Set down all of the data exactly as it appears.

» TASK INPUT

● ● ● ● ● ● ●

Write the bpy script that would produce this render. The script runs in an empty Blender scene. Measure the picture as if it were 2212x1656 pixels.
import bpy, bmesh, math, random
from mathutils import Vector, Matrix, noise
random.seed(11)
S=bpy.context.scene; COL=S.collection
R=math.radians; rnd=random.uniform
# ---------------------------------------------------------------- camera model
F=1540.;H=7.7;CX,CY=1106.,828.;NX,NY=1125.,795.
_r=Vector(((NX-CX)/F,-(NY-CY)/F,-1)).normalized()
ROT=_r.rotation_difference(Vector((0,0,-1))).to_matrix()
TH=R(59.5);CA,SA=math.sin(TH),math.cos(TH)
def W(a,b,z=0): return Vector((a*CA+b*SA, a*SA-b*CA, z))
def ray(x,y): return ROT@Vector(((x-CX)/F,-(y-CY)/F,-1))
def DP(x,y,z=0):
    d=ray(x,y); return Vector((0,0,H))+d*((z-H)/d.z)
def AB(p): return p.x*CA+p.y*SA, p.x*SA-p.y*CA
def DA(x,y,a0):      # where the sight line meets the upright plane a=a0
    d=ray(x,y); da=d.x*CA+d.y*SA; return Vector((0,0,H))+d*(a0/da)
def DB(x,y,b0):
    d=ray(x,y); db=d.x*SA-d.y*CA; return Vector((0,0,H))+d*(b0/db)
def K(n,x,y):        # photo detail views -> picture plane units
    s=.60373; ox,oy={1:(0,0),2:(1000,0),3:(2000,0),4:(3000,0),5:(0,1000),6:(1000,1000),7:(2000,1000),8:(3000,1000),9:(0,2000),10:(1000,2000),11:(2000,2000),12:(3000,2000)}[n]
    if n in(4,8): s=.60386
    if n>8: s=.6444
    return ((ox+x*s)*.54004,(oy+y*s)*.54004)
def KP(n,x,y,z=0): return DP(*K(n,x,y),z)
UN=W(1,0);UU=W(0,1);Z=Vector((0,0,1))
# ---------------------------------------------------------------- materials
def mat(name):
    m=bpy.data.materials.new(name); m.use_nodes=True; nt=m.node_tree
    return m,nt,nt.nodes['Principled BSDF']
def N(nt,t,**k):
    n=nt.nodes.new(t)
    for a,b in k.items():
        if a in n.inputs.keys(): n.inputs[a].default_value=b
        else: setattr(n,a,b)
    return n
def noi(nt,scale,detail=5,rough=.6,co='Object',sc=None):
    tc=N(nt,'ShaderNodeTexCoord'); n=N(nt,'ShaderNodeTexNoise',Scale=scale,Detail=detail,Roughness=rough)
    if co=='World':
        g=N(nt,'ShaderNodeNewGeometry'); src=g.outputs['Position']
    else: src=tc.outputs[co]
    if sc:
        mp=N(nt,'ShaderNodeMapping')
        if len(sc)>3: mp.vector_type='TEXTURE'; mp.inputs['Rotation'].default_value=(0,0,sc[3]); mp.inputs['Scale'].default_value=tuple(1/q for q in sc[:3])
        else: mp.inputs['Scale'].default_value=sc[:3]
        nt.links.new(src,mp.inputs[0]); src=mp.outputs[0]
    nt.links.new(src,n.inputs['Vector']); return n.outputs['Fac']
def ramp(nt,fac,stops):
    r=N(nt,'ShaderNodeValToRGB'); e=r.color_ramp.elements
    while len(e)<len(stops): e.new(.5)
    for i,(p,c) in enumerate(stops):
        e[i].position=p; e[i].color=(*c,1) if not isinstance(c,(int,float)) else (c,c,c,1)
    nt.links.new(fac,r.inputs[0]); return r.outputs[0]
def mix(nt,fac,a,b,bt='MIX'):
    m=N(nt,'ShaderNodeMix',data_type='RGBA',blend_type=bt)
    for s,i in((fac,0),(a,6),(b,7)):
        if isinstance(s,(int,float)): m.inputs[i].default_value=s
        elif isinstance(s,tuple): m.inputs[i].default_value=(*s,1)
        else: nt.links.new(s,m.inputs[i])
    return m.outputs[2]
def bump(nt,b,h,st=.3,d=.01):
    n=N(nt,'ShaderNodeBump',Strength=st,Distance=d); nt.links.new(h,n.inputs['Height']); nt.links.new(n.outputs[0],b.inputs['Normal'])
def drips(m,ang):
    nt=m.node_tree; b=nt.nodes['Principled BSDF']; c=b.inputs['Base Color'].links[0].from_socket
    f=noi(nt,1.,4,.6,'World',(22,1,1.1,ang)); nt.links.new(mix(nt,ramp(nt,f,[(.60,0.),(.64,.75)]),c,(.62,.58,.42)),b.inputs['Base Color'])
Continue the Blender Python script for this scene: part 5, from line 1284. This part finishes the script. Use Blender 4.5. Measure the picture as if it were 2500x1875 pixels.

● ● ● ● ● ● ●

» IN RESPONSE
Write the bpy script that would produce this render. The script runs in an empty Blender scene. Measure the picture as if it were 2212x1656 pixels.
import bpy, bmesh, math, random
from mathutils import Vector, Matrix, noise
random.seed(11)
S=bpy.context.scene; COL=S.collection
R=math.radians; rnd=random.uniform
# ---------------------------------------------------------------- camera model
F=1540.;H=7.7;CX,CY=1106.,828.;NX,NY=1125.,795.
_r=Vector(((NX-CX)/F,-(NY-CY)/F,-1)).normalized()
ROT=_r.rotation_difference(Vector((0,0,-1))).to_matrix()
TH=R(59.5);CA,SA=math.sin(TH),math.cos(TH)
def W(a,b,z=0): return Vector((a*CA+b*SA, a*SA-b*CA, z))
def ray(x,y): return ROT@Vector(((x-CX)/F,-(y-CY)/F,-1))
def DP(x,y,z=0):
    d=ray(x,y); return Vector((0,0,H))+d*((z-H)/d.z)
def AB(p): return p.x*CA+p.y*SA, p.x*SA-p.y*CA
def DA(x,y,a0):      # where the sight line meets the upright plane a=a0
    d=ray(x,y); da=d.x*CA+d.y*SA; return Vector((0,0,H))+d*(a0/da)
def DB(x,y,b0):
    d=ray(x,y); db=d.x*SA-d.y*CA; return Vector((0,0,H))+d*(b0/db)
def K(n,x,y):        # photo detail views -> picture plane units
    s=.60373; ox,oy={1:(0,0),2:(1000,0),3:(2000,0),4:(3000,0),5:(0,1000),6:(1000,1000),7:(2000,1000),8:(3000,1000),9:(0,2000),10:(1000,2000),11:(2000,2000),12:(3000,2000)}[n]
    if n in(4,8): s=.60386
    if n>8: s=.6444
    return ((ox+x*s)*.54004,(oy+y*s)*.54004)
def KP(n,x,y,z=0): return DP(*K(n,x,y),z)
UN=W(1,0);UU=W(0,1);Z=Vector((0,0,1))
# ---------------------------------------------------------------- materials
def mat(name):
    m=bpy.data.materials.new(name); m.use_nodes=True; nt=m.node_tree
    return m,nt,nt.nodes['Principled BSDF']
def N(nt,t,**k):
    n=nt.nodes.new(t)
    for a,b in k.items():
        if a in n.inputs.keys(): n.inputs[a].default_value=b
        else: setattr(n,a,b)
    return n
def noi(nt,scale,detail=5,rough=.6,co='Object',sc=None):
    tc=N(nt,'ShaderNodeTexCoord'); n=N(nt,'ShaderNodeTexNoise',Scale=scale,Detail=detail,Roughness=rough)
    if co=='World':
        g=N(nt,'ShaderNodeNewGeometry'); src=g.outputs['Position']
    else: src=tc.outputs[co]
    if sc:
        mp=N(nt,'ShaderNodeMapping')
        if len(sc)>3: mp.vector_type='TEXTURE'; mp.inputs['Rotation'].default_value=(0,0,sc[3]); mp.inputs['Scale'].default_value=tuple(1/q for q in sc[:3])
        else: mp.inputs['Scale'].default_value=sc[:3]
        nt.links.new(src,mp.inputs[0]); src=mp.outputs[0]
    nt.links.new(src,n.inputs['Vector']); return n.outputs['Fac']
def ramp(nt,fac,stops):
    r=N(nt,'ShaderNodeValToRGB'); e=r.color_ramp.elements
    while len(e)<len(stops): e.new(.5)
    for i,(p,c) in enumerate(stops):
        e[i].position=p; e[i].color=(*c,1) if not isinstance(c,(int,float)) else (c,c,c,1)
    nt.links.new(fac,r.inputs[0]); return r.outputs[0]
def mix(nt,fac,a,b,bt='MIX'):
    m=N(nt,'ShaderNodeMix',data_type='RGBA',blend_type=bt)
    for s,i in((fac,0),(a,6),(b,7)):
        if isinstance(s,(int,float)): m.inputs[i].default_value=s
        elif isinstance(s,tuple): m.inputs[i].default_value=(*s,1)
        else: nt.links.new(s,m.inputs[i])
    return m.outputs[2]
def bump(nt,b,h,st=.3,d=.01):
    n=N(nt,'ShaderNodeBump',Strength=st,Distance=d); nt.links.new(h,n.inputs['Height']); nt.links.new(n.outputs[0],b.inputs['Normal'])
def drips(m,ang):
    nt=m.node_tree; b=nt.nodes['Principled BSDF']; c=b.inputs['Base Color'].links[0].from_socket
    f=noi(nt,1.,4,.6,'World',(22,1,1.1,ang)); nt.links.new(mix(nt,ramp(nt,f,[(.60,0.),(.64,.75)]),c,(.62,.58,.42)),b.inputs['Base Color'])
Continue the Blender Python script for this scene: part 5, from line 1284. This part finishes the script. Use Blender 4.5. Measure the picture as if it were 2500x1875 pixels.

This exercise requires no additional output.